McCandless will be forever remembered by an iconic photograph taken of him flying freely — without tethers — over the Earth on mission STS-41B. During that flight, his first, McCandless tested the Manned Maneuvering Unit (MMU), a jet-powered backpack that allowed him to float away from the shuttle. Six years later, he launched to space aboard STS-31 / Discovery to deploy the Hubble Space Telescope.

Selected for the Air Force Manned Orbiting Laboratory before transferring to NASA, Fullerton flew two shuttle flights in space and before them, five captive and free approach and landing tests with the shuttle Enterprise. He piloted the third flight of the shuttle Columbia, testing the robotic arm, and landing the first and only time at White Sands, New Mexico due to wet conditions at Edwards Air Force Base. Six minutes into Fullerton's second mission STS-51F, which he commanded, a premature engine shutdown forced the only abort in Space Shuttle history on an otherwise routine Spacelab science-focused flight.

Allen flew to space twice, on missions STS-5 in 1982, and STS-51A in 1984. His rookie flight, the shuttle's first operational mission, deployed two satellites. His second mission featured the world's first space salvage. Using the jet backpack first tested by McCandless, Allen and his crewmate Dale Gardner captured two malfunctioning satellites. While Gardner worked to prepare for berthing in the payload bay, Allen held the half-ton spacecraft steady above the orbiter for 90 minutes.

The Astronaut Scholarship Foundation, joined by more than 25 Hall of Fame astronauts, will honor the inductees at an April 29, gala to be held at the Apollo / Saturn V Center in Florida. The following day, the astronauts and public will gather at the Kennedy Space Center Visitor Complex for an induction ceremony. Among those who are expected to join the festivities are John Glenn, James Lovell and ASF Chairman Owen Garriott.

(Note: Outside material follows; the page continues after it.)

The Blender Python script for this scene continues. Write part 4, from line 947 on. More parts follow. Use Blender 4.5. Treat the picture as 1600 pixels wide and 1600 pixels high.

This year's inductees were selected by a blue-ribbon committee composed of former NASA officials and flight controllers, journalists, and historians as well as the Hall of Fame astronauts. To be eligible, an individual must be a U.S. citizen and have been out of the active astronaut corps at least five years. Committee members consider not only accomplishments in space, but how candidates contributed to the advancement of space exploration both before and after their missions.

collectSPACE editor Robert Pearlman was a member of the committee that selected this year's inductees.